7 things I hate about…
Website Design and Development!
I started writing a blog about all the cool things being a web designer has to offer, i.e. ever changing technologies (slicker browsers, screens with pixels pushed closer together, HTML5, CSS3 with shadows and rounded corners everywhere etc). But then I figured people have already done a better job than I could write on a Sunday afternoon, so I’m going to write the opposite. And it’s easy to moan.
I am in a good mood by the way this is a bit of a fake rant. But anyway, in no particular order of rage - I present 7 things I hate about web design and development:
#7 thing
Favicons. 16 by 16 pixels what is this 1995?
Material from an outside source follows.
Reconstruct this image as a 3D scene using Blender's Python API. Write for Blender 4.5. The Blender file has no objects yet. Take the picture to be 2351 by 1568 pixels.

Rage rating: 5/10 - annoying but not much of a deal.
#6 thing
The “page-fold”. So at what arbitrary point do you fold your monitor?
Rage rating: 10/10 - is there some sort of secret society that I’m not invited to?
#5 thing
Adobe Flash. It’s the new IE6 - deprecated but impossible to kill. It’s sad because I know Flash and ActionScript like the back of my hand. Despite what people say Flash deserves a massive handshake for what it provided. Namely streaming video on sites like YouTube and BBC iPlayer. But now Flash is like that really fun guy at a party who has gotten progressively drunker and abusive and should have left a loooong time ago. Let HTML5 have the dance floor.
Rage rating: 6/10 - rising.
#4 thing
“Copy of copy of layer 1”. My Photoshop layers are as unorganised as everyone else but I really really really hate the default naming scheme Adobe uses. Seeing “copy of” just makes me so angry. It’s like nails on a blackboard, someone incessantly poking you, and OCD all in one.
Rage rating: 8/10 - like a pulsating headache.
#3 thing
The “font-family: Arial, Helvetica, sans-serif;” default font stack. Arial is what happens when Microsoft doesn’t want to pay royalties for Helvetica so they buy a poor mans version. It’s almost the same, just a few subtle differences, all for the worse. Arial is packaged with Windows and Mac OS. That’s probably 99% of your traffic so why not just do “font-family: Arial;”. Or give your typography appreciative visitors a treat and go with “font-family: Helvetica, Arial;”.
Rage rating: 4/10 - No one will notice either way.
#2 thing
Font rendering. Photoshop provides 4 different anti aliasing settings non of which replicate the horrendous mess most modern browsers produce. Have you ever tried using @font-face embedded text with a drop shadow? My Nintendo 64 could produce smoother edges.
Rage rating: 9/10 - always ends in disappointment.
#1 thing
“p { font-size: 10px; }” I’ll have to admit when I first started designing websites back when I was like 12, my eyes were 20/20 and my CRT looked like a chess board. Nowadays pixels are a tad denser and trying to read 12px text is like reading the ingredients off a chewing gum wrapper. 12px or lower is fine for minor things but never a good choice for body copy. And oh man don’t get me started on 12/12px line-height and 5000 character line length.
Rage rating: 3/10 - who am I kidding, I wasn’t going to read that anyway.
There! Glad I got that off my chest.